I sigh deeply. 'Unless you're secreting a baby dragon in your jacket, I'd swear that was cigar smoke.'
He puts down the trug of his prize oranges and expansively sweeps the air with his hand. 'No, it's just bonfire fug. You know what it's like at this time of year. Every pyromaniac in the valley comes out in the spring.'
As bonfires are banned during the long summer, many locals make the most of a good spring clean in advance of the season, sprucing up orchards, burning debris and getting their gardens ship shape.
'Hm. Show me your other hand. The one hidden behind your back.'
With a guilty chuckle he grasps the trug once more and beats a hasty retreat across the lawn of the front garden without revealing his smouldering prize. 'Must get on!'
The Scotsman and I rarely see eye to eye about his penchant for puros, the chubby Havana cigars that he squirrels away in his man cave, the abajo, in the lower orchard and field.

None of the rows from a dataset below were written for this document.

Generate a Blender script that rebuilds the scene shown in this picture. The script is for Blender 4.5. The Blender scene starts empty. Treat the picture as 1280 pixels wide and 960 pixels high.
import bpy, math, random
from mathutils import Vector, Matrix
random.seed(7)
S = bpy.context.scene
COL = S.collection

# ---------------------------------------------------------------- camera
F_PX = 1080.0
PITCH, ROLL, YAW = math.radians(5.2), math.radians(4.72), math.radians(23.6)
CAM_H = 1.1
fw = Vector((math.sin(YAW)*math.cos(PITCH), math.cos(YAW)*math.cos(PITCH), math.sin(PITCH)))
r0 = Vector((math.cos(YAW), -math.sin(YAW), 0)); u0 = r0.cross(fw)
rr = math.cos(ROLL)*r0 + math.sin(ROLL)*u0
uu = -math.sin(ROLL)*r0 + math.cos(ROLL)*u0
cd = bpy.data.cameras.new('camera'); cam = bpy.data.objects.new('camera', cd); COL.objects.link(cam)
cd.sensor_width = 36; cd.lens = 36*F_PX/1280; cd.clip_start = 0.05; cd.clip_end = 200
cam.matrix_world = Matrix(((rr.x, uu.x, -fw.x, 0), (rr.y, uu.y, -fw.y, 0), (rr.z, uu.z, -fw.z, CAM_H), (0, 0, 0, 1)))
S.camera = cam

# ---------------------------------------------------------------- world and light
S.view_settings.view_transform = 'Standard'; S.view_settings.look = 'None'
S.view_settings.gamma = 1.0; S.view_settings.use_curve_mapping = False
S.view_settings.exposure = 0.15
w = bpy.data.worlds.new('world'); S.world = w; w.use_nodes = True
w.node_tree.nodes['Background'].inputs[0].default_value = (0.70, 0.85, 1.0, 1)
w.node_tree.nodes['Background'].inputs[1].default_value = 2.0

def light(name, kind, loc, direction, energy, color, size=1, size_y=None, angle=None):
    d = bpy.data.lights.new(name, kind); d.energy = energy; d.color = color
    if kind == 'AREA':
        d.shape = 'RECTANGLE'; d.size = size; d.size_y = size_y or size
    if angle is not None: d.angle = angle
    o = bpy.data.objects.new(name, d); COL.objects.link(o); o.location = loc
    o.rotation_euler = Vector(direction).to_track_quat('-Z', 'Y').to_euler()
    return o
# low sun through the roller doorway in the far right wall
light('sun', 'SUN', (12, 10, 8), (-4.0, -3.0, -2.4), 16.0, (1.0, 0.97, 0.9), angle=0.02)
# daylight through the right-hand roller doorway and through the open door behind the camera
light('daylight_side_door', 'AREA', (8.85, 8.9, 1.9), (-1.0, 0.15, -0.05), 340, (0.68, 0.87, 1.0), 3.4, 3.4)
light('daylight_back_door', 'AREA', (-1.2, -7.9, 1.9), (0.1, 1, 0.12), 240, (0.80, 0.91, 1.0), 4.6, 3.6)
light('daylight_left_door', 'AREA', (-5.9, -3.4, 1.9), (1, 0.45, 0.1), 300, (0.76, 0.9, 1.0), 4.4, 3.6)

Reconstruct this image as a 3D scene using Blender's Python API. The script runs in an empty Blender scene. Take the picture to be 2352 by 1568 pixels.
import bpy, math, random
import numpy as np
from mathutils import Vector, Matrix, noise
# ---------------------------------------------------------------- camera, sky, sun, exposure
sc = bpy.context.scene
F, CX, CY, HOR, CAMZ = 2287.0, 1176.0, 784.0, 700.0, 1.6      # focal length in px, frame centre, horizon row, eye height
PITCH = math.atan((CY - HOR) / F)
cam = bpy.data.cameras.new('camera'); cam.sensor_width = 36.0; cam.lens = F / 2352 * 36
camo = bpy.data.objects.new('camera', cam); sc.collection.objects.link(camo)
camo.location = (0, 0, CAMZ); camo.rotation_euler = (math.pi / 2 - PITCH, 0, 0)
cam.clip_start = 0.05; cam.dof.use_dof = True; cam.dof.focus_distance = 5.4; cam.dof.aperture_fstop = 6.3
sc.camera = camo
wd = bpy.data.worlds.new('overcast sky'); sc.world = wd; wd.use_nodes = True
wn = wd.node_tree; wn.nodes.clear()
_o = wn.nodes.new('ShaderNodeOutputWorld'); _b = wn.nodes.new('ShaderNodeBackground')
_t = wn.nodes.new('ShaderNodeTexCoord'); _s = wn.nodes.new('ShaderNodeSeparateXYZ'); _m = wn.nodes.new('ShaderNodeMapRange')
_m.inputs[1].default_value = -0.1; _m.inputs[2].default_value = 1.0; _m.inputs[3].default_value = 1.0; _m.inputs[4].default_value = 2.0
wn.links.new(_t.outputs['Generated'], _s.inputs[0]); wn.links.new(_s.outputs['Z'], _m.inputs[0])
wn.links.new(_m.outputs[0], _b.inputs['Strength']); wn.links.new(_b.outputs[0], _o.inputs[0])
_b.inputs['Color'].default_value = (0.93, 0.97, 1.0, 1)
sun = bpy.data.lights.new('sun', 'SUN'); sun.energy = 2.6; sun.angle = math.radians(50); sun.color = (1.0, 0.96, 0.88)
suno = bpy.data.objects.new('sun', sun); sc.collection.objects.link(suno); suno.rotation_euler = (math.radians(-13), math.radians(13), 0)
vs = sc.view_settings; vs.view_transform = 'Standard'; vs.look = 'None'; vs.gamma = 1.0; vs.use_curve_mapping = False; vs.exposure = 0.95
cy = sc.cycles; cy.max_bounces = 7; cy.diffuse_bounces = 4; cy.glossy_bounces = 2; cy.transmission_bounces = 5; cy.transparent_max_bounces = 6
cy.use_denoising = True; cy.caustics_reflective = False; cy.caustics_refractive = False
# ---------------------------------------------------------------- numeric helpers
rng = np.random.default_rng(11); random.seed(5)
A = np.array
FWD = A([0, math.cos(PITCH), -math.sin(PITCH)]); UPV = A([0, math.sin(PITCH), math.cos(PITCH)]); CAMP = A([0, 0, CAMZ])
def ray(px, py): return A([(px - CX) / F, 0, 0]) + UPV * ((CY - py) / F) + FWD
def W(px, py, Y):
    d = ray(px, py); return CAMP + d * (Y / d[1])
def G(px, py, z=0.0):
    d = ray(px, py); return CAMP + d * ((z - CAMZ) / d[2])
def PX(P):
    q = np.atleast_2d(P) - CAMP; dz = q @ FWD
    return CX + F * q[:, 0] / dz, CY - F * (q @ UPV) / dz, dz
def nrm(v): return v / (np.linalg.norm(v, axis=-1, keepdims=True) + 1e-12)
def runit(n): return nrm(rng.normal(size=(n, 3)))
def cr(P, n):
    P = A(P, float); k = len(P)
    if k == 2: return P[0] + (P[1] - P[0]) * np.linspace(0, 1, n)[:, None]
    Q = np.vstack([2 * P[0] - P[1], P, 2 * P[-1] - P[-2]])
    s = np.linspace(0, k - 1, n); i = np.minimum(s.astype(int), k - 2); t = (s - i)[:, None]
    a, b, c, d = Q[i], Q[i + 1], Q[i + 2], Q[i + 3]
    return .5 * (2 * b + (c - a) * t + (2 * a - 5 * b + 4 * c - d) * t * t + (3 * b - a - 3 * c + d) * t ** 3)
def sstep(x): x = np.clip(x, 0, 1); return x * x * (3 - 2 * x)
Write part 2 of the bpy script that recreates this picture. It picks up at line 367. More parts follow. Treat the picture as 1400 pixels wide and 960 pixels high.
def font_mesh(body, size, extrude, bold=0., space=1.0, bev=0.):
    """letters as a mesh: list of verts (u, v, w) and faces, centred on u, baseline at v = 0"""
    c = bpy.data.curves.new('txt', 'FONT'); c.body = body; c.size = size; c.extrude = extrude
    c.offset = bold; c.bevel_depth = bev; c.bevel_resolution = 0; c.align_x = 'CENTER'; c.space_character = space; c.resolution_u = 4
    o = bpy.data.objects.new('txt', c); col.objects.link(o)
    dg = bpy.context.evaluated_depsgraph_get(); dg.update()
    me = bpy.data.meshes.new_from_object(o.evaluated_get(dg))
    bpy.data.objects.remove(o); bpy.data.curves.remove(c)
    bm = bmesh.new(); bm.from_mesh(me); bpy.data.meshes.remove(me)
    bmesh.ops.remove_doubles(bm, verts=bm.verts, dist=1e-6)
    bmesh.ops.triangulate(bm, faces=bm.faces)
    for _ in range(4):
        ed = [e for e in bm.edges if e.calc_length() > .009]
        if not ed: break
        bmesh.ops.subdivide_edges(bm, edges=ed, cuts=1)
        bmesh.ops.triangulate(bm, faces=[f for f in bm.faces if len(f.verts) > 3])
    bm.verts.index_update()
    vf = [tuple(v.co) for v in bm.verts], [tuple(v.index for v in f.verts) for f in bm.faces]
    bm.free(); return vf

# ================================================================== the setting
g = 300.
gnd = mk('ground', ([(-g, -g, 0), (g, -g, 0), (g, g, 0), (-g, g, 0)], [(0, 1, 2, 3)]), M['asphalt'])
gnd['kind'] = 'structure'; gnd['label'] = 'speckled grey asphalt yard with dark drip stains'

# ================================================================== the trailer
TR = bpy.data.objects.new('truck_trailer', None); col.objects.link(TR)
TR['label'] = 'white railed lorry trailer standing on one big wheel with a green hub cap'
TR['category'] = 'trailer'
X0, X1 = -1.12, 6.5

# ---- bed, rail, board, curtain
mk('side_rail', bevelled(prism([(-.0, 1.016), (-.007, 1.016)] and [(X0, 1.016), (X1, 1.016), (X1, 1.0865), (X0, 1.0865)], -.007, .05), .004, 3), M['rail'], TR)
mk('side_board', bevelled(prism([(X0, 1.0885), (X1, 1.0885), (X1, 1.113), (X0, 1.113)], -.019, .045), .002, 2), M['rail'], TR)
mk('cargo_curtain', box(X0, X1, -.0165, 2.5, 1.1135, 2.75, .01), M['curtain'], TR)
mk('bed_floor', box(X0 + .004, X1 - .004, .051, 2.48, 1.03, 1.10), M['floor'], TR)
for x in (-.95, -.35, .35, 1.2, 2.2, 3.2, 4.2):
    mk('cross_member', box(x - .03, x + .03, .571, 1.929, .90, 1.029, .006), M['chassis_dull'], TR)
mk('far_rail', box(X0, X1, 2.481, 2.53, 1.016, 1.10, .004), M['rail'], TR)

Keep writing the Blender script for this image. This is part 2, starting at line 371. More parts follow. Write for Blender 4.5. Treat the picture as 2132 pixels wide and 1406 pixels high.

I walk away from the window and give a cursory glance at the piles of papers and books cluttering my desk before deciding that I really should change out of my running gear and shower before tackling any work. Since merging my PR business with Dynamite, a larger London-based communications company some years ago, I now devote much of my time to journalism and freelance consultancy work. As I slip out of my airy office, snuggled in a corner of the upstairs tier of our house, and pass through the cosy TV room, I hear the front gate's shrill buzzer. Surreptitiously I look through the slats of the room's closed shutters and see the telltale flash of Jorge the postman's yellow moto, his motorbike. I smile, remembering when some years ago I'd asked my elderly Mallorcan friend Neus why she always kept her wooden shutters closed even when the sun wasn't beating down. She had shaken her head despairingly. 'To spy without being seen, of course!'
I press the button on the entry phone and hear the electric gate opening lethargically. It rolls slowly on its rail, making a groaning sound that could almost be mistaken for a yawn. Even inanimate objects appear to suffer from a bit of maana fever on this island.